Data section.
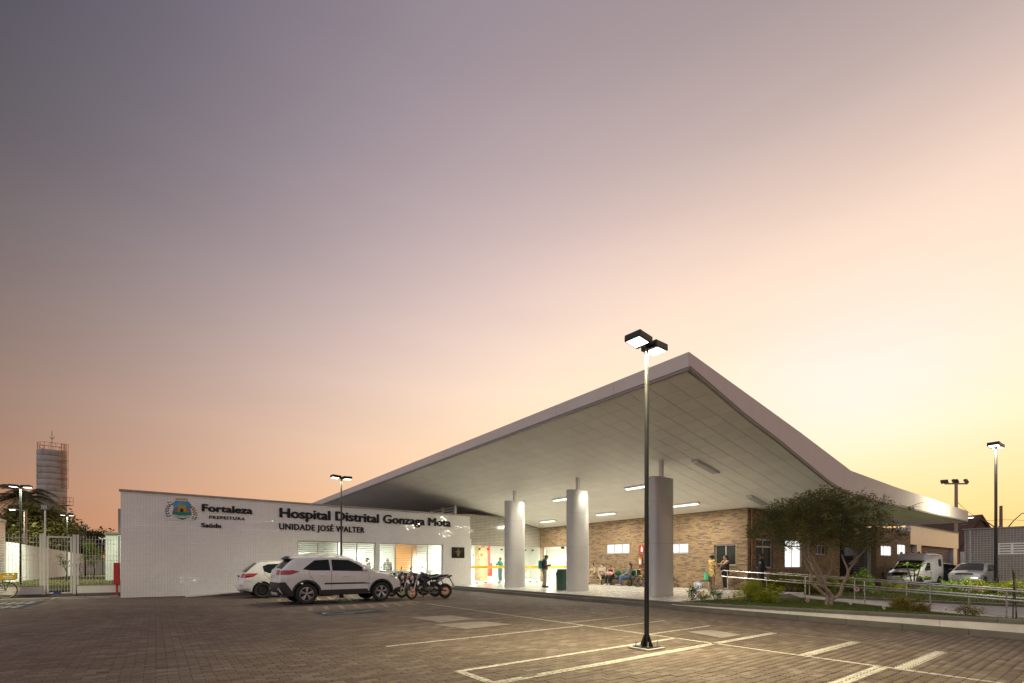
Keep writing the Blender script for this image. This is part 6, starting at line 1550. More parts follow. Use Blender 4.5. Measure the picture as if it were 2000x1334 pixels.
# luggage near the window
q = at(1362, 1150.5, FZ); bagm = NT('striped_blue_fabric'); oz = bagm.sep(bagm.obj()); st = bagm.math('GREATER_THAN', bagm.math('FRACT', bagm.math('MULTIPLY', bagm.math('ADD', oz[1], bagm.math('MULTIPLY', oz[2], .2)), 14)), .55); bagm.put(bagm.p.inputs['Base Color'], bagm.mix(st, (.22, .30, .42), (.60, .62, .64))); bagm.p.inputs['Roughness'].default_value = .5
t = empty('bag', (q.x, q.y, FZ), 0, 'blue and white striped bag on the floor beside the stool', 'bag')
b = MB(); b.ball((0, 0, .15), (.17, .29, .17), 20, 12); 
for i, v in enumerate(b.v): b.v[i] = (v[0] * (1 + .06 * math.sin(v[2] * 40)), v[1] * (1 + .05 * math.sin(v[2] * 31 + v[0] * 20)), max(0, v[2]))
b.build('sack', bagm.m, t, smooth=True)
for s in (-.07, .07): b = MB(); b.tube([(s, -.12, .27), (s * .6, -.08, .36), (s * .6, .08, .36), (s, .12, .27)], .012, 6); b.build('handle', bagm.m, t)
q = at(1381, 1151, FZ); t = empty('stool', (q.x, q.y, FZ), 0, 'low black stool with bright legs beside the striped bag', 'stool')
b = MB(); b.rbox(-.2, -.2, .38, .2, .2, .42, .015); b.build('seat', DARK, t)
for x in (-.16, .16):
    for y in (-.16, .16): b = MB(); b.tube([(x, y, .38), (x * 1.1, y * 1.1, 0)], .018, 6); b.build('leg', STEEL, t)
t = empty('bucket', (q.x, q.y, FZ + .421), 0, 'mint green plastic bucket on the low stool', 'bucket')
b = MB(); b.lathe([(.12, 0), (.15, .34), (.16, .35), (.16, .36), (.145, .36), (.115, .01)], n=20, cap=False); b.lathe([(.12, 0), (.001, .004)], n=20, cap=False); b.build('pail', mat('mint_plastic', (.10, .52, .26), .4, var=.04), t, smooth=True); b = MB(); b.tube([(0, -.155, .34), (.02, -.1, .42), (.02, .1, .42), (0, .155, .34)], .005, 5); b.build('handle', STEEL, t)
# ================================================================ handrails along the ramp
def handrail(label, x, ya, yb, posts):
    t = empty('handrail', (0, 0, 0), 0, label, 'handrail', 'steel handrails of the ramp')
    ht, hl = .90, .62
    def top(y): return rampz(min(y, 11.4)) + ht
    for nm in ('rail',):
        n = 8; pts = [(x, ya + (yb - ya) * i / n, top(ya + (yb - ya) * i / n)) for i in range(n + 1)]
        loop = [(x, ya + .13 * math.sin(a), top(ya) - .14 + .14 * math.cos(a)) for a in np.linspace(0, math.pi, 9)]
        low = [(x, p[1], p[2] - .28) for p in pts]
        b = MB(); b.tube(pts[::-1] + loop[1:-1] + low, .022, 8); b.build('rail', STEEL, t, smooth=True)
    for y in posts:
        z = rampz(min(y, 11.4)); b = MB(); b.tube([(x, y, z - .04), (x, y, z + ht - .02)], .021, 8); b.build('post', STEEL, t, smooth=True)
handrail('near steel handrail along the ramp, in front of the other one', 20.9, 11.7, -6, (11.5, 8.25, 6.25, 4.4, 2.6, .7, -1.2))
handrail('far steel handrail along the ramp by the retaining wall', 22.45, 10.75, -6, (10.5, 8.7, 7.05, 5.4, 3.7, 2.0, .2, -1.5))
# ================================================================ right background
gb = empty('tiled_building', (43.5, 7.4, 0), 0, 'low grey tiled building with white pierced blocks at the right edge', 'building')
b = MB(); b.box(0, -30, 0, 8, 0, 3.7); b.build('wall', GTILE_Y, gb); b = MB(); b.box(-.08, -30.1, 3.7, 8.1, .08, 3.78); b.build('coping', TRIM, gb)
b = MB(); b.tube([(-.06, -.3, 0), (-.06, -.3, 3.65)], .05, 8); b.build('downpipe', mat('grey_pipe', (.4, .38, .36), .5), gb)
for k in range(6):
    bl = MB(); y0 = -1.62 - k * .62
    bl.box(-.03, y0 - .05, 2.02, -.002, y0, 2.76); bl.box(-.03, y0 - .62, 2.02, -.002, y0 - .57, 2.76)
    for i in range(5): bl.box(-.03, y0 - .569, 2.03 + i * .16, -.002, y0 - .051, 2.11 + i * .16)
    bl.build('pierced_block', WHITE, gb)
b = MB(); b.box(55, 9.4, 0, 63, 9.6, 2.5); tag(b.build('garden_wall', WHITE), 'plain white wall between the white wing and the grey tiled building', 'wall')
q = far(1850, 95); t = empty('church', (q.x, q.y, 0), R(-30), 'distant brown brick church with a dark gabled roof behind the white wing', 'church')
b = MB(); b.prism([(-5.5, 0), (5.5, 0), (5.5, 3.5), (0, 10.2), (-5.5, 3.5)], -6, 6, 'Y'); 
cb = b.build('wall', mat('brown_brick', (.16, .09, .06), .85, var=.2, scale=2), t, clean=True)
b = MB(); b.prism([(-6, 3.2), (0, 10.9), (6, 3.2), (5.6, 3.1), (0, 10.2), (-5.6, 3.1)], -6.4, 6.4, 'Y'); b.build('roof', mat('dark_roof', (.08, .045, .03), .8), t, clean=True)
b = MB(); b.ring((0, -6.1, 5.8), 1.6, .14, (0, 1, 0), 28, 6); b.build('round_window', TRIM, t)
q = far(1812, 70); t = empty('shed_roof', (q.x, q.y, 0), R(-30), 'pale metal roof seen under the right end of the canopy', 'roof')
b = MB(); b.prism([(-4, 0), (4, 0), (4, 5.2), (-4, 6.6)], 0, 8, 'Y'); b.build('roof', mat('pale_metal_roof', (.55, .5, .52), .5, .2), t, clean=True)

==

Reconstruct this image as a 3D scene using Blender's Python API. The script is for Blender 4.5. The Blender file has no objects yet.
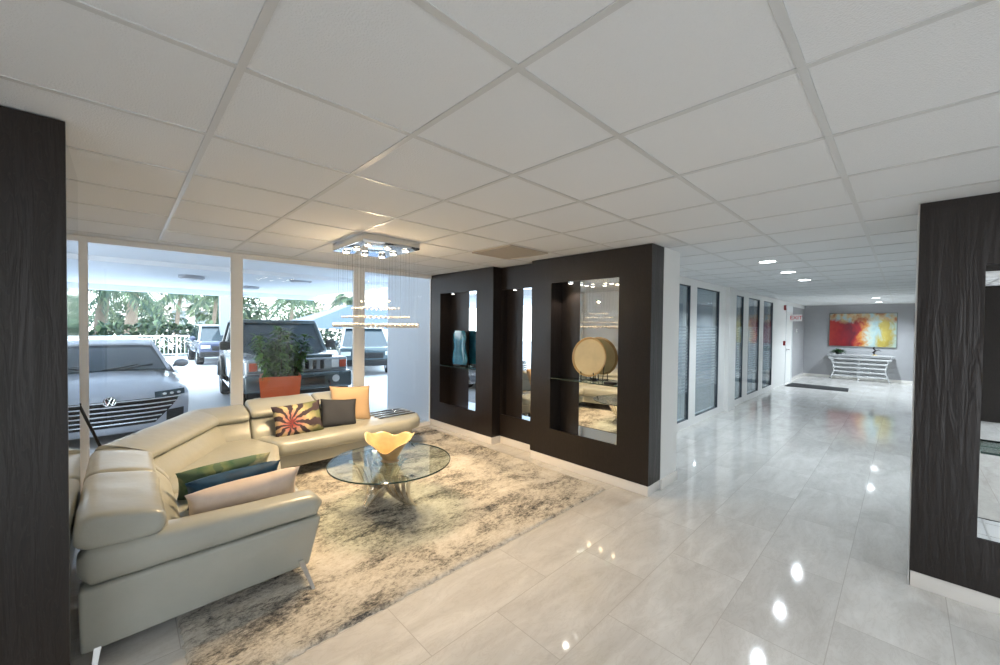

---

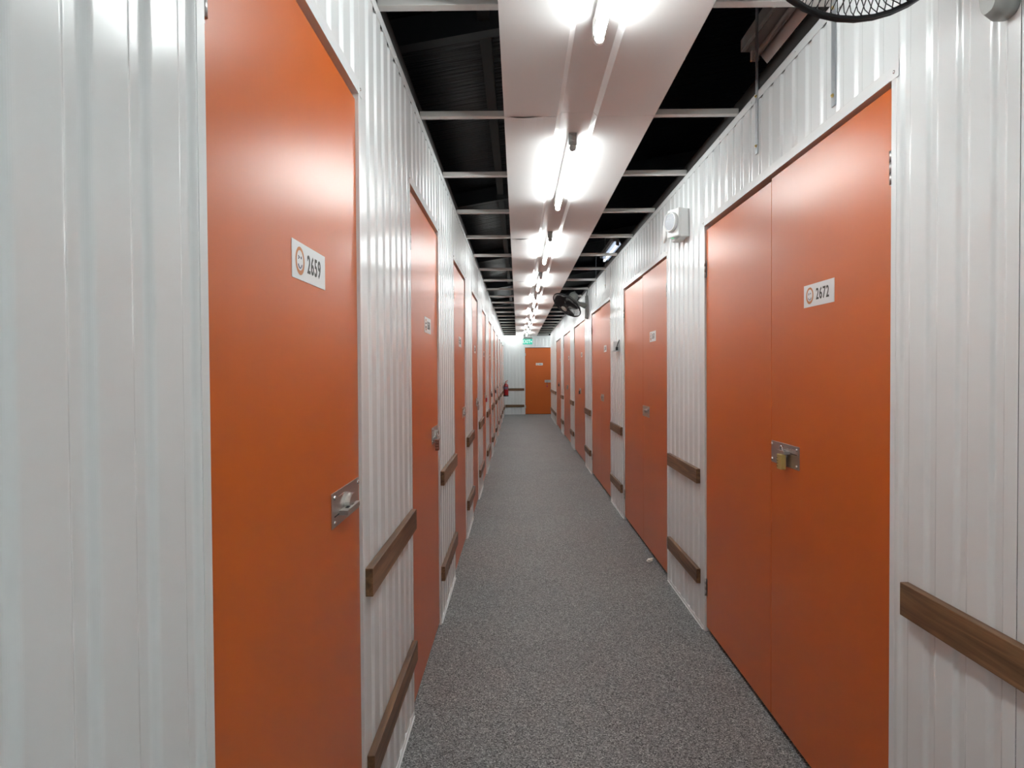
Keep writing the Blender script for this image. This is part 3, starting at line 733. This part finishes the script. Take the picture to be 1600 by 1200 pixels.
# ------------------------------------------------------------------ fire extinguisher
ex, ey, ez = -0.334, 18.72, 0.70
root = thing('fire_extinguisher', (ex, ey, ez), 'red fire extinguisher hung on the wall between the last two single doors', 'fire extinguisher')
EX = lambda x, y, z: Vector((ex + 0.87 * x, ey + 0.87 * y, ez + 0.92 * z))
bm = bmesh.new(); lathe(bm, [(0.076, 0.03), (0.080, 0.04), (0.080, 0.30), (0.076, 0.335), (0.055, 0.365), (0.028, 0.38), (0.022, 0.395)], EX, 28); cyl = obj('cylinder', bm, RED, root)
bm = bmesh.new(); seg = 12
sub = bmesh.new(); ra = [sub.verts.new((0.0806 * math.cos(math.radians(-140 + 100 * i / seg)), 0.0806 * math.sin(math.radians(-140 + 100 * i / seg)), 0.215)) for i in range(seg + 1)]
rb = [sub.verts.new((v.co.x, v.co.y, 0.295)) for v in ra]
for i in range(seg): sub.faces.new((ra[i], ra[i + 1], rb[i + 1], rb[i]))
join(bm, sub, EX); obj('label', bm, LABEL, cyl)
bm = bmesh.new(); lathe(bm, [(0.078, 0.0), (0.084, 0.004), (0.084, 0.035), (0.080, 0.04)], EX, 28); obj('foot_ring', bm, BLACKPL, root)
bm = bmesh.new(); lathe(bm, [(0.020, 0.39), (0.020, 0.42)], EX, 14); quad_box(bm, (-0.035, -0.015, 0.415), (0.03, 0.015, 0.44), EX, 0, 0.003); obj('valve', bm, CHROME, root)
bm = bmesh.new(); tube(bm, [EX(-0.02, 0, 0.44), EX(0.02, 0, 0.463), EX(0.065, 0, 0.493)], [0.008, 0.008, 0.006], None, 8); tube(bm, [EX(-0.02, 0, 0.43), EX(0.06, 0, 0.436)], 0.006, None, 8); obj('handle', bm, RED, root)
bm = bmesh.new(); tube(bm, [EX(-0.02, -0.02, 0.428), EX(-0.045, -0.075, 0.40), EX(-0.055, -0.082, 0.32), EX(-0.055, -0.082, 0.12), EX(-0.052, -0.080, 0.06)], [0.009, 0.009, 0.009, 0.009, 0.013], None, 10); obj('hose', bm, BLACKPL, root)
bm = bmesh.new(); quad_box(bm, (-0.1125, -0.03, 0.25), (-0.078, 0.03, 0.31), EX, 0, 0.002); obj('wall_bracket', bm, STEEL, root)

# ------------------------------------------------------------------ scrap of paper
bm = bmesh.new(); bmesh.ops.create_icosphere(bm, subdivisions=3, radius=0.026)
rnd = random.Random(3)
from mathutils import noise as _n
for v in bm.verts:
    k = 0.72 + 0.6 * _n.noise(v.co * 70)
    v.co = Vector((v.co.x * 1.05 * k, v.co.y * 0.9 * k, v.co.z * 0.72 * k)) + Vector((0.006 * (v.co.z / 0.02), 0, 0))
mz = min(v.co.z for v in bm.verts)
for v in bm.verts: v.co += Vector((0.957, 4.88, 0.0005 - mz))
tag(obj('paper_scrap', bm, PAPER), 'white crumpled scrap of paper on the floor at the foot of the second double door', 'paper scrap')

Exercise description. Above are the records; from them, give again exactly the lines from the one containing "by 1200 pixels." to the one containing "bm, STEEL, root)", both lines included, and nothing more.

Written response.
Keep writing the Blender script for this image. This is part 3, starting at line 733. This part finishes the script. Take the picture to be 1600 by 1200 pixels.
# ------------------------------------------------------------------ fire extinguisher
ex, ey, ez = -0.334, 18.72, 0.70
root = thing('fire_extinguisher', (ex, ey, ez), 'red fire extinguisher hung on the wall between the last two single doors', 'fire extinguisher')
EX = lambda x, y, z: Vector((ex + 0.87 * x, ey + 0.87 * y, ez + 0.92 * z))
bm = bmesh.new(); lathe(bm, [(0.076, 0.03), (0.080, 0.04), (0.080, 0.30), (0.076, 0.335), (0.055, 0.365), (0.028, 0.38), (0.022, 0.395)], EX, 28); cyl = obj('cylinder', bm, RED, root)
bm = bmesh.new(); seg = 12
sub = bmesh.new(); ra = [sub.verts.new((0.0806 * math.cos(math.radians(-140 + 100 * i / seg)), 0.0806 * math.sin(math.radians(-140 + 100 * i / seg)), 0.215)) for i in range(seg + 1)]
rb = [sub.verts.new((v.co.x, v.co.y, 0.295)) for v in ra]
for i in range(seg): sub.faces.new((ra[i], ra[i + 1], rb[i + 1], rb[i]))
join(bm, sub, EX); obj('label', bm, LABEL, cyl)
bm = bmesh.new(); lathe(bm, [(0.078, 0.0), (0.084, 0.004), (0.084, 0.035), (0.080, 0.04)], EX, 28); obj('foot_ring', bm, BLACKPL, root)
bm = bmesh.new(); lathe(bm, [(0.020, 0.39), (0.020, 0.42)], EX, 14); quad_box(bm, (-0.035, -0.015, 0.415), (0.03, 0.015, 0.44), EX, 0, 0.003); obj('valve', bm, CHROME, root)
bm = bmesh.new(); tube(bm, [EX(-0.02, 0, 0.44), EX(0.02, 0, 0.463), EX(0.065, 0, 0.493)], [0.008, 0.008, 0.006], None, 8); tube(bm, [EX(-0.02, 0, 0.43), EX(0.06, 0, 0.436)], 0.006, None, 8); obj('handle', bm, RED, root)
bm = bmesh.new(); tube(bm, [EX(-0.02, -0.02, 0.428), EX(-0.045, -0.075, 0.40), EX(-0.055, -0.082, 0.32), EX(-0.055, -0.082, 0.12), EX(-0.052, -0.080, 0.06)], [0.009, 0.009, 0.009, 0.009, 0.013], None, 10); obj('hose', bm, BLACKPL, root)
bm = bmesh.new(); quad_box(bm, (-0.1125, -0.03, 0.25), (-0.078, 0.03, 0.31), EX, 0, 0.002); obj('wall_bracket', bm, STEEL, root)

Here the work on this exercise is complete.